_Stated task_:
Your task is to quote the material that follows, in full and exactly.

_Data section_:
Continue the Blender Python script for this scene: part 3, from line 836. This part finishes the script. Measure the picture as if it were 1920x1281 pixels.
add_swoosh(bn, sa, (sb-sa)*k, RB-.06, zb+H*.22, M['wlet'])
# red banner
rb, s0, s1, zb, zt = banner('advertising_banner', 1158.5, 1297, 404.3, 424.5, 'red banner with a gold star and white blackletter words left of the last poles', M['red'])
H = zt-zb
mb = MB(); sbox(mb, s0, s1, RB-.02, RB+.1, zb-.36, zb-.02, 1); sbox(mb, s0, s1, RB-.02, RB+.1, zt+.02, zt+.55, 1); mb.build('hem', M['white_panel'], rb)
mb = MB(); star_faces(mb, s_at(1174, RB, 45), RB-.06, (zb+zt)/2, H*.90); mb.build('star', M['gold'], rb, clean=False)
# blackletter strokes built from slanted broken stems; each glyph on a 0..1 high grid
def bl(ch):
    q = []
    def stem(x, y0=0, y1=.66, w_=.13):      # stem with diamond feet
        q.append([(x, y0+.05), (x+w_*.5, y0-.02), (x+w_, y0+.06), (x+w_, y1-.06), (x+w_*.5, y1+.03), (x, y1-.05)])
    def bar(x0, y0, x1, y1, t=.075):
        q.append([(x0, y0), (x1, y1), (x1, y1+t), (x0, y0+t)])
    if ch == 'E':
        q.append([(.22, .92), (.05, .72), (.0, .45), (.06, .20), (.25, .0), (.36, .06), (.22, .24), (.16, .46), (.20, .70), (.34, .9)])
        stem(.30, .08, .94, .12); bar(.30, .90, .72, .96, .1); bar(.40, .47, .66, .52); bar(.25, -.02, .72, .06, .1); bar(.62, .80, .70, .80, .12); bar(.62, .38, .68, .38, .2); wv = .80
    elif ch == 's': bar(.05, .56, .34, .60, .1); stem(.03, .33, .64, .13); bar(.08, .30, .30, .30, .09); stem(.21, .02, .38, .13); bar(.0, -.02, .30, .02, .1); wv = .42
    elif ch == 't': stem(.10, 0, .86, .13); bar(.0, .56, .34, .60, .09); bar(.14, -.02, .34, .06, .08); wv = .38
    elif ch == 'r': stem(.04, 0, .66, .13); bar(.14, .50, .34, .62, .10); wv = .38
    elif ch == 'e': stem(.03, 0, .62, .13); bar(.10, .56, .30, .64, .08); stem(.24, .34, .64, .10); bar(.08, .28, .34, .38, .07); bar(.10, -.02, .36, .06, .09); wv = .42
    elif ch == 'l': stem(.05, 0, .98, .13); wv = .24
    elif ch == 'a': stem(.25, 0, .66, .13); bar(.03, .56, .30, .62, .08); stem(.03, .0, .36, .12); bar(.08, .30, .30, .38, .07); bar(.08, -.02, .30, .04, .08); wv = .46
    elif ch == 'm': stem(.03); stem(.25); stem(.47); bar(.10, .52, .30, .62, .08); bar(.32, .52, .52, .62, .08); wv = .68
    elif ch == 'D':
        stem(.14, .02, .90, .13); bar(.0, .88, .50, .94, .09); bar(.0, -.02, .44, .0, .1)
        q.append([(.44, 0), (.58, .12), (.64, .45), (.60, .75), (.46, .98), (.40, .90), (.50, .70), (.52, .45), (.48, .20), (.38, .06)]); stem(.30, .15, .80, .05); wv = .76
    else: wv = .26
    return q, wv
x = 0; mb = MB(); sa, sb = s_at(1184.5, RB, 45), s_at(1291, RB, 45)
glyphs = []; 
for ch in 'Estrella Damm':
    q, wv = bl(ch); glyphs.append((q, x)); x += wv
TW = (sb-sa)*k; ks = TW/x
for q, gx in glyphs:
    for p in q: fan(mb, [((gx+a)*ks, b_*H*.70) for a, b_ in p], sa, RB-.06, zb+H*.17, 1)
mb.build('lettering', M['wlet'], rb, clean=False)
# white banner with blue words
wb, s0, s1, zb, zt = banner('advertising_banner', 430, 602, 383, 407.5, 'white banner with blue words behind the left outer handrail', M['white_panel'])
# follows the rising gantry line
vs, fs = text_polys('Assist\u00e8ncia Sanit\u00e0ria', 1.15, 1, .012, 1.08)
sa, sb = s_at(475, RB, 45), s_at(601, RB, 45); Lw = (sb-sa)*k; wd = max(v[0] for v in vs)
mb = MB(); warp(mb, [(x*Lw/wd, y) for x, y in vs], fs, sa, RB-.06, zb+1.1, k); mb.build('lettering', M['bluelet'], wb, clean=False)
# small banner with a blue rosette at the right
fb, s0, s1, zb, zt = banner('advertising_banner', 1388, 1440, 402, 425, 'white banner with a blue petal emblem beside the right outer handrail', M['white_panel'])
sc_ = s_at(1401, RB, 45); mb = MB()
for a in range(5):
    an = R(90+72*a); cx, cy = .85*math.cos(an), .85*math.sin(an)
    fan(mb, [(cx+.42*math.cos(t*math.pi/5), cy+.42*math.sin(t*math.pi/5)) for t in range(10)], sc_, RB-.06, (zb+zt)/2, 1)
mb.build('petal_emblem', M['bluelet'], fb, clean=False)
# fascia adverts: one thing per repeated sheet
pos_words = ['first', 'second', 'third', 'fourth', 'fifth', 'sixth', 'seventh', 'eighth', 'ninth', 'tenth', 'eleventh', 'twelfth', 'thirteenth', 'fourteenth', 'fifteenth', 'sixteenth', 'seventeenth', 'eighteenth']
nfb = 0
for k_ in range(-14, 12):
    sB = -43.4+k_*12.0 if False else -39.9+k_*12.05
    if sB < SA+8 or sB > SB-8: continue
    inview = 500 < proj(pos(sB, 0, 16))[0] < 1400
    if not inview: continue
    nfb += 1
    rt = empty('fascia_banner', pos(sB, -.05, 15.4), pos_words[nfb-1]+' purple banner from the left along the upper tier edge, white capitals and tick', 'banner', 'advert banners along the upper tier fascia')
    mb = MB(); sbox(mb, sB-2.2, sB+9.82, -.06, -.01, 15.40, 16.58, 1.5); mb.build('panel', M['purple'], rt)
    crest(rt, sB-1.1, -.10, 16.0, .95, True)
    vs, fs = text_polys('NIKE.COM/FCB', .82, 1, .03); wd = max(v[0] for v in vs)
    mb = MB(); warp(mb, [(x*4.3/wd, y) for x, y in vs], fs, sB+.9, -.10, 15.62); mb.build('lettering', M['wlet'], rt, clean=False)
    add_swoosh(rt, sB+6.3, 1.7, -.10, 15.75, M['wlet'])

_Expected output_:
Continue the Blender Python script for this scene: part 3, from line 836. This part finishes the script. Measure the picture as if it were 1920x1281 pixels.
add_swoosh(bn, sa, (sb-sa)*k, RB-.06, zb+H*.22, M['wlet'])
# red banner
rb, s0, s1, zb, zt = banner('advertising_banner', 1158.5, 1297, 404.3, 424.5, 'red banner with a gold star and white blackletter words left of the last poles', M['red'])
H = zt-zb
mb = MB(); sbox(mb, s0, s1, RB-.02, RB+.1, zb-.36, zb-.02, 1); sbox(mb, s0, s1, RB-.02, RB+.1, zt+.02, zt+.55, 1); mb.build('hem', M['white_panel'], rb)
mb = MB(); star_faces(mb, s_at(1174, RB, 45), RB-.06, (zb+zt)/2, H*.90); mb.build('star', M['gold'], rb, clean=False)
# blackletter strokes built from slanted broken stems; each glyph on a 0..1 high grid
def bl(ch):
    q = []
    def stem(x, y0=0, y1=.66, w_=.13):      # stem with diamond feet
        q.append([(x, y0+.05), (x+w_*.5, y0-.02), (x+w_, y0+.06), (x+w_, y1-.06), (x+w_*.5, y1+.03), (x, y1-.05)])
    def bar(x0, y0, x1, y1, t=.075):
        q.append([(x0, y0), (x1, y1), (x1, y1+t), (x0, y0+t)])
    if ch == 'E':
        q.append([(.22, .92), (.05, .72), (.0, .45), (.06, .20), (.25, .0), (.36, .06), (.22, .24), (.16, .46), (.20, .70), (.34, .9)])
        stem(.30, .08, .94, .12); bar(.30, .90, .72, .96, .1); bar(.40, .47, .66, .52); bar(.25, -.02, .72, .06, .1); bar(.62, .80, .70, .80, .12); bar(.62, .38, .68, .38, .2); wv = .80
    elif ch == 's': bar(.05, .56, .34, .60, .1); stem(.03, .33, .64, .13); bar(.08, .30, .30, .30, .09); stem(.21, .02, .38, .13); bar(.0, -.02, .30, .02, .1); wv = .42
    elif ch == 't': stem(.10, 0, .86, .13); bar(.0, .56, .34, .60, .09); bar(.14, -.02, .34, .06, .08); wv = .38
    elif ch == 'r': stem(.04, 0, .66, .13); bar(.14, .50, .34, .62, .10); wv = .38
    elif ch == 'e': stem(.03, 0, .62, .13); bar(.10, .56, .30, .64, .08); stem(.24, .34, .64, .10); bar(.08, .28, .34, .38, .07); bar(.10, -.02, .36, .06, .09); wv = .42
    elif ch == 'l': stem(.05, 0, .98, .13); wv = .24
    elif ch == 'a': stem(.25, 0, .66, .13); bar(.03, .56, .30, .62, .08); stem(.03, .0, .36, .12); bar(.08, .30, .30, .38, .07); bar(.08, -.02, .30, .04, .08); wv = .46
    elif ch == 'm': stem(.03); stem(.25); stem(.47); bar(.10, .52, .30, .62, .08); bar(.32, .52, .52, .62, .08); wv = .68
    elif ch == 'D':
        stem(.14, .02, .90, .13); bar(.0, .88, .50, .94, .09); bar(.0, -.02, .44, .0, .1)
        q.append([(.44, 0), (.58, .12), (.64, .45), (.60, .75), (.46, .98), (.40, .90), (.50, .70), (.52, .45), (.48, .20), (.38, .06)]); stem(.30, .15, .80, .05); wv = .76
    else: wv = .26
    return q, wv
x = 0; mb = MB(); sa, sb = s_at(1184.5, RB, 45), s_at(1291, RB, 45)
glyphs = []; 
for ch in 'Estrella Damm':
    q, wv = bl(ch); glyphs.append((q, x)); x += wv
TW = (sb-sa)*k; ks = TW/x
for q, gx in glyphs:
    for p in q: fan(mb, [((gx+a)*ks, b_*H*.70) for a, b_ in p], sa, RB-.06, zb+H*.17, 1)
mb.build('lettering', M['wlet'], rb, clean=False)
# white banner with blue words
wb, s0, s1, zb, zt = banner('advertising_banner', 430, 602, 383, 407.5, 'white banner with blue words behind the left outer handrail', M['white_panel'])
# follows the rising gantry line
vs, fs = text_polys('Assist\u00e8ncia Sanit\u00e0ria', 1.15, 1, .012, 1.08)
sa, sb = s_at(475, RB, 45), s_at(601, RB, 45); Lw = (sb-sa)*k; wd = max(v[0] for v in vs)
mb = MB(); warp(mb, [(x*Lw/wd, y) for x, y in vs], fs, sa, RB-.06, zb+1.1, k); mb.build('lettering', M['bluelet'], wb, clean=False)
# small banner with a blue rosette at the right
fb, s0, s1, zb, zt = banner('advertising_banner', 1388, 1440, 402, 425, 'white banner with a blue petal emblem beside the right outer handrail', M['white_panel'])
sc_ = s_at(1401, RB, 45); mb = MB()
for a in range(5):
    an = R(90+72*a); cx, cy = .85*math.cos(an), .85*math.sin(an)
    fan(mb, [(cx+.42*math.cos(t*math.pi/5), cy+.42*math.sin(t*math.pi/5)) for t in range(10)], sc_, RB-.06, (zb+zt)/2, 1)
mb.build('petal_emblem', M['bluelet'], fb, clean=False)
# fascia adverts: one thing per repeated sheet
pos_words = ['first', 'second', 'third', 'fourth', 'fifth', 'sixth', 'seventh', 'eighth', 'ninth', 'tenth', 'eleventh', 'twelfth', 'thirteenth', 'fourteenth', 'fifteenth', 'sixteenth', 'seventeenth', 'eighteenth']
nfb = 0
for k_ in range(-14, 12):
    sB = -43.4+k_*12.0 if False else -39.9+k_*12.05
    if sB < SA+8 or sB > SB-8: continue
    inview = 500 < proj(pos(sB, 0, 16))[0] < 1400
    if not inview: continue
    nfb += 1
    rt = empty('fascia_banner', pos(sB, -.05, 15.4), pos_words[nfb-1]+' purple banner from the left along the upper tier edge, white capitals and tick', 'banner', 'advert banners along the upper tier fascia')
    mb = MB(); sbox(mb, sB-2.2, sB+9.82, -.06, -.01, 15.40, 16.58, 1.5); mb.build('panel', M['purple'], rt)
    crest(rt, sB-1.1, -.10, 16.0, .95, True)
    vs, fs = text_polys('NIKE.COM/FCB', .82, 1, .03); wd = max(v[0] for v in vs)
    mb = MB(); warp(mb, [(x*4.3/wd, y) for x, y in vs], fs, sB+.9, -.10, 15.62); mb.build('lettering', M['wlet'], rt, clean=False)
    add_swoosh(rt, sB+6.3, 1.7, -.10, 15.75, M['wlet'])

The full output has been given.